Data records:
● ● ● ● ●

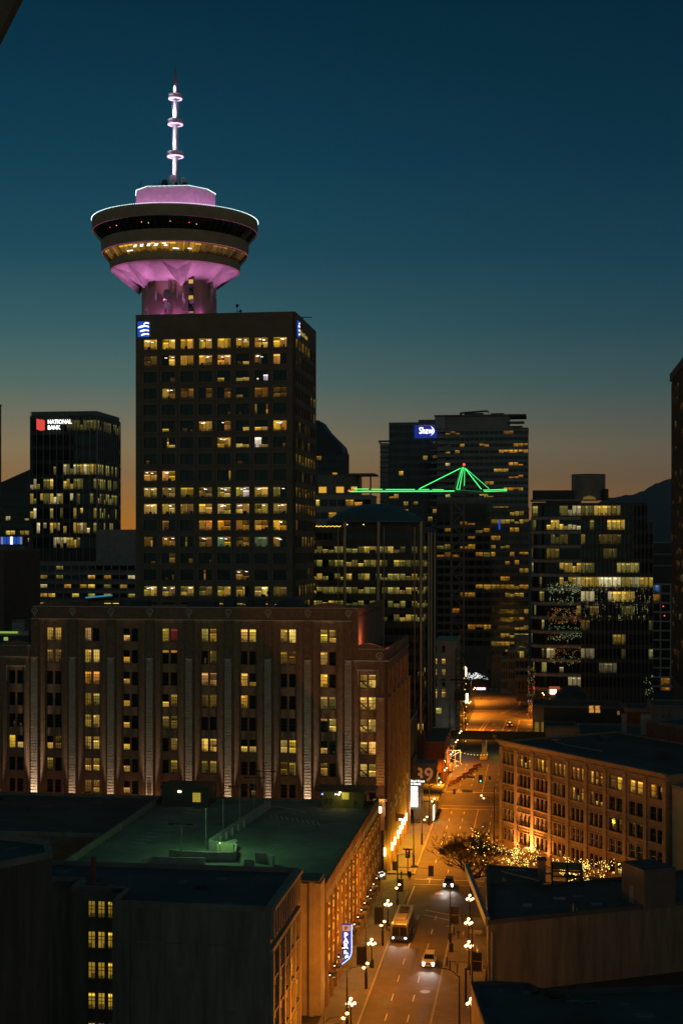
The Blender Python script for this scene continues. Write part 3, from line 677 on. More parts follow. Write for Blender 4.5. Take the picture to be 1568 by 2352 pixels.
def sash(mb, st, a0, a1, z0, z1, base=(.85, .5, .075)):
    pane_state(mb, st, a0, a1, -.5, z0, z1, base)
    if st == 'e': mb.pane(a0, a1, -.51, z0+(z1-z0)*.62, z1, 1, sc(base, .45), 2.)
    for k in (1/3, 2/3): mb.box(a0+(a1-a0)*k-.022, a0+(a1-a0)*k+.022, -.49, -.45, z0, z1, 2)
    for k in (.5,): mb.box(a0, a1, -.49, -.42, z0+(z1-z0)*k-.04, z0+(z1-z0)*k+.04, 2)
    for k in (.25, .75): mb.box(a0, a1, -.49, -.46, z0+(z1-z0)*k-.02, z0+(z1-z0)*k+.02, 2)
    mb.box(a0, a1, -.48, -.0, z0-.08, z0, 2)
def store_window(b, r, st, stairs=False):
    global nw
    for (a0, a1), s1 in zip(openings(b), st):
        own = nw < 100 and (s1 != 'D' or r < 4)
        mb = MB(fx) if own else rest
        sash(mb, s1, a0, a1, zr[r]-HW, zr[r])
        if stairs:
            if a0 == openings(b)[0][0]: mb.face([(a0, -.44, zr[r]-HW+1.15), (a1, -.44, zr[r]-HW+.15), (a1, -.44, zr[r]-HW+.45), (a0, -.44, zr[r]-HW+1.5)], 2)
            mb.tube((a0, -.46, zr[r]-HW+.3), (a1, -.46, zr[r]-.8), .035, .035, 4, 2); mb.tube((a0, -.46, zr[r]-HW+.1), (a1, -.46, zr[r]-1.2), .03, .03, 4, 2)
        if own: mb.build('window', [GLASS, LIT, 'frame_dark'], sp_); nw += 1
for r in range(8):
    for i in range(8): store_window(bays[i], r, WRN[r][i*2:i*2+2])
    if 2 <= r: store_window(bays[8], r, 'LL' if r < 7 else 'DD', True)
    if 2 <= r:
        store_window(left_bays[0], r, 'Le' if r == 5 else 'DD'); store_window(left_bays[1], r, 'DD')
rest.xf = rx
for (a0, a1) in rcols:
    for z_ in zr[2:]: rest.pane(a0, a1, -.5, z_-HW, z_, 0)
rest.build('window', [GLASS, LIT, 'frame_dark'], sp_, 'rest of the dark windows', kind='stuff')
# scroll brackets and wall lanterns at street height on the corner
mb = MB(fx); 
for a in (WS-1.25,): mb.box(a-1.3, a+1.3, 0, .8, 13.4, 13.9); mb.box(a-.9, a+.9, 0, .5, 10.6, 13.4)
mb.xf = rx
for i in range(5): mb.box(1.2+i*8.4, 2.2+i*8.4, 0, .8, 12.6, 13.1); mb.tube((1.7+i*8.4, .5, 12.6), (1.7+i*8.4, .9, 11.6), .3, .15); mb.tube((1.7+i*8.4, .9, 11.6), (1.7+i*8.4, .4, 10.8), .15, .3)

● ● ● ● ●

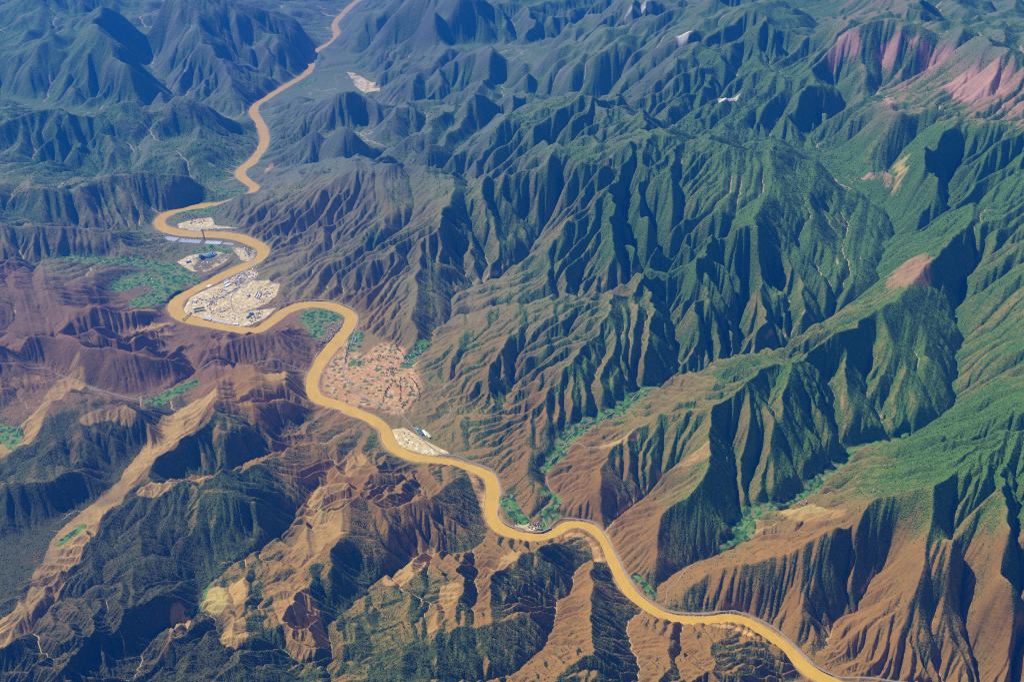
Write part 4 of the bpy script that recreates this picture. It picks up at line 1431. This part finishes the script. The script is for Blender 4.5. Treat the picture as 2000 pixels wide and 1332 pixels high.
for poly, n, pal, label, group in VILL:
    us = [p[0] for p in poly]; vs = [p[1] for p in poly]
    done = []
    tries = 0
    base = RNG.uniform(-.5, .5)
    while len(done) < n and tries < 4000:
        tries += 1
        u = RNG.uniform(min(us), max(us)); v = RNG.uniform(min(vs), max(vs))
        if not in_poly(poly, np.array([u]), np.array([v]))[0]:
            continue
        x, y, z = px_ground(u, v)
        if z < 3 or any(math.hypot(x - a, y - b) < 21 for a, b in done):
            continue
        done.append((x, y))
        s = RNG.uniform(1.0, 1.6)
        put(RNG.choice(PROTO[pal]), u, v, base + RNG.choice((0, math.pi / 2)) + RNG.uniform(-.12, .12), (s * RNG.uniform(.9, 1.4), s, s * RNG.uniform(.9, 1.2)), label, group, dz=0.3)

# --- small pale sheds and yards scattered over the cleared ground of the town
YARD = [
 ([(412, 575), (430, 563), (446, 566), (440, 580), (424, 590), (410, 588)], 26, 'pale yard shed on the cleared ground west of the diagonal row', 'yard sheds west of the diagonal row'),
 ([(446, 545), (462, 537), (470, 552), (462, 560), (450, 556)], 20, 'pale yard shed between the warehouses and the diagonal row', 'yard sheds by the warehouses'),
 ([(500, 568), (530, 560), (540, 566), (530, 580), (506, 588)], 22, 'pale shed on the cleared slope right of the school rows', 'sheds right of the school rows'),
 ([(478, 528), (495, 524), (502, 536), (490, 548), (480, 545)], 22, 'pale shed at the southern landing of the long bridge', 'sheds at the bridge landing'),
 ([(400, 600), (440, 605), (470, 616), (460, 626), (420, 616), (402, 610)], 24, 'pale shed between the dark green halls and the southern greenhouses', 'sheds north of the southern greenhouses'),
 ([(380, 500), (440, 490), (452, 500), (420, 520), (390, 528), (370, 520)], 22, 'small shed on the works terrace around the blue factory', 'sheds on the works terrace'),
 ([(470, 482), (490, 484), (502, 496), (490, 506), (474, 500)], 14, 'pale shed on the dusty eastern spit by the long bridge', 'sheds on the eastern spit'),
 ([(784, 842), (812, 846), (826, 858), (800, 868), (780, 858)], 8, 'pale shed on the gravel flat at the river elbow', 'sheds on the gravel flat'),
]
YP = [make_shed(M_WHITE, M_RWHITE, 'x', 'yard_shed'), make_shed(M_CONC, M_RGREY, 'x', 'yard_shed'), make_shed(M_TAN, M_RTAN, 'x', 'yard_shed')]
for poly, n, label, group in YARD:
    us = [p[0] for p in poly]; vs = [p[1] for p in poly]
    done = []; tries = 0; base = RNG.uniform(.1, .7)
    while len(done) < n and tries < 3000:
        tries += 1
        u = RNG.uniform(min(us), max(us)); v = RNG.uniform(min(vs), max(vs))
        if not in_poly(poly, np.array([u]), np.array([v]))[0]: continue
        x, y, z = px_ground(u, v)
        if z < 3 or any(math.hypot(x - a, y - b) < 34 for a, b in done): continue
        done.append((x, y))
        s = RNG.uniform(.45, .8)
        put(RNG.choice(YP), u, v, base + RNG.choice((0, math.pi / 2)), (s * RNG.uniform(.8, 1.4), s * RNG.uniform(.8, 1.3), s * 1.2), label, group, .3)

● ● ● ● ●

→ **Exercise brief**: The lines to return run from the one containing "Write part 4" down to the one containing "put(RNG.choice(PROTO[pal]), u, v, base"; give them exactly, both included, and no others.

→ **Solution for this task**:
Write part 4 of the bpy script that recreates this picture. It picks up at line 1431. This part finishes the script. The script is for Blender 4.5. Treat the picture as 2000 pixels wide and 1332 pixels high.
for poly, n, pal, label, group in VILL:
    us = [p[0] for p in poly]; vs = [p[1] for p in poly]
    done = []
    tries = 0
    base = RNG.uniform(-.5, .5)
    while len(done) < n and tries < 4000:
        tries += 1
        u = RNG.uniform(min(us), max(us)); v = RNG.uniform(min(vs), max(vs))
        if not in_poly(poly, np.array([u]), np.array([v]))[0]:
            continue
        x, y, z = px_ground(u, v)
        if z < 3 or any(math.hypot(x - a, y - b) < 21 for a, b in done):
            continue
        done.append((x, y))
        s = RNG.uniform(1.0, 1.6)
        put(RNG.choice(PROTO[pal]), u, v, base + RNG.choice((0, math.pi / 2)) + RNG.uniform(-.12, .12), (s * RNG.uniform(.9, 1.4), s, s * RNG.uniform(.9, 1.2)), label, group, dz=0.3)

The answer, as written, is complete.